**Exercise instructions:** Output all the data exactly. Pictures do not belong in the copy.

** BEGIN Given data **

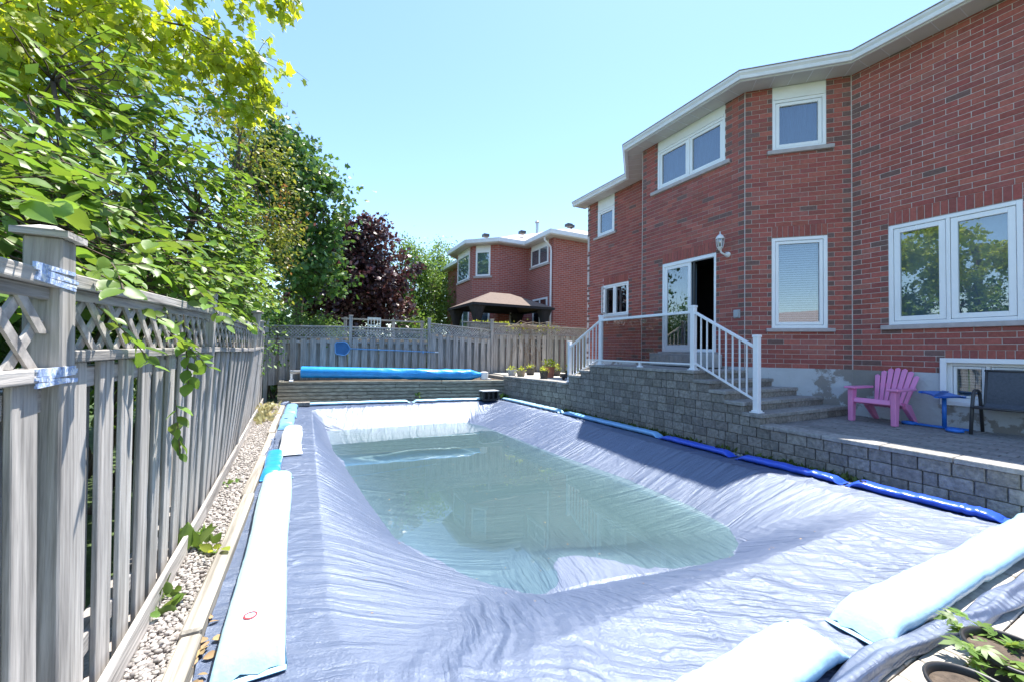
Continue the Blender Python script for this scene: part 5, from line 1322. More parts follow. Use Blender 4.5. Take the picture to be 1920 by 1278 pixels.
# ------------------------------------------------------------------ neighbour's house
nb = thing('neighbour_house', 'red brick neighbouring house with pale roof beyond the back fence', 'house', (9.7, 15, 0))
gl_ = [(17.0, 14.5), (9.32, 14.5), (9.32, 16.82), (7.92, 16.82), (6.74, 18.0), (6.74, 20.6), (7.80, 21.66), (7.80, 25.3)]
wl_ = [v.xy for v in offset_line(gl_, -0.40)]
NW = []
def uvwall(p, q, z0, z1, name='wall'):
    L_ = (Vector(q)-Vector(p)).length; me = bpy.data.meshes.new(name)
    me.from_pydata([(p[0], p[1], z0), (q[0], q[1], z0), (q[0], q[1], z1), (p[0], p[1], z1)], [], [(0, 1, 2, 3)])
    uvl = me.uv_layers.new(name='UVMap')
    for li, c in enumerate(((0, z0), (L_, z0), (L_, z1), (0, z1))): uvl.data[li].uv = c
    me.materials.append(NBRICK); me.update(); return link_mesh(name, me, nb)
for i in range(len(wl_)-1): uvwall(wl_[i], wl_[i+1], -0.05, 6.62)
uvwall(wl_[-1], (17.0, 25.3), -0.05, 6.62)
for nm_, prof, m_ in (('soffit', [(-0.45, 6.60), (0.0, 6.60)], SOFF), ('gutter', [(0.0, 6.58), (0.09, 6.62), (0.10, 6.80), (0.0, 6.80)], GUTT)):
    rows = [[(v.x, v.y, z) for v in offset_line(gl_, o)] for o, z in prof]; mb = MB()
    for r in range(len(rows)-1):
        for i in range(len(gl_)-1): mb.sheet([rows[r][i], rows[r][i+1], rows[r+1][i+1], rows[r+1][i]])
    mb.build(nm_, m_, nb)
mb = MB(); g = [tuple(p)+(6.79,) for p in gl_]
rdg0, rdg1 = (13.2, 18.4, 8.45), (13.2, 22.0, 8.45); bay = (10.6, 19.3, 7.95)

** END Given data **

**Output below:**
Continue the Blender Python script for this scene: part 5, from line 1322. More parts follow. Use Blender 4.5. Take the picture to be 1920 by 1278 pixels.
# ------------------------------------------------------------------ neighbour's house
nb = thing('neighbour_house', 'red brick neighbouring house with pale roof beyond the back fence', 'house', (9.7, 15, 0))
gl_ = [(17.0, 14.5), (9.32, 14.5), (9.32, 16.82), (7.92, 16.82), (6.74, 18.0), (6.74, 20.6), (7.80, 21.66), (7.80, 25.3)]
wl_ = [v.xy for v in offset_line(gl_, -0.40)]
NW = []
def uvwall(p, q, z0, z1, name='wall'):
    L_ = (Vector(q)-Vector(p)).length; me = bpy.data.meshes.new(name)
    me.from_pydata([(p[0], p[1], z0), (q[0], q[1], z0), (q[0], q[1], z1), (p[0], p[1], z1)], [], [(0, 1, 2, 3)])
    uvl = me.uv_layers.new(name='UVMap')
    for li, c in enumerate(((0, z0), (L_, z0), (L_, z1), (0, z1))): uvl.data[li].uv = c
    me.materials.append(NBRICK); me.update(); return link_mesh(name, me, nb)
for i in range(len(wl_)-1): uvwall(wl_[i], wl_[i+1], -0.05, 6.62)
uvwall(wl_[-1], (17.0, 25.3), -0.05, 6.62)
for nm_, prof, m_ in (('soffit', [(-0.45, 6.60), (0.0, 6.60)], SOFF), ('gutter', [(0.0, 6.58), (0.09, 6.62), (0.10, 6.80), (0.0, 6.80)], GUTT)):
    rows = [[(v.x, v.y, z) for v in offset_line(gl_, o)] for o, z in prof]; mb = MB()
    for r in range(len(rows)-1):
        for i in range(len(gl_)-1): mb.sheet([rows[r][i], rows[r][i+1], rows[r+1][i+1], rows[r+1][i]])
    mb.build(nm_, m_, nb)
mb = MB(); g = [tuple(p)+(6.79,) for p in gl_]
rdg0, rdg1 = (13.2, 18.4, 8.45), (13.2, 22.0, 8.45); bay = (10.6, 19.3, 7.95)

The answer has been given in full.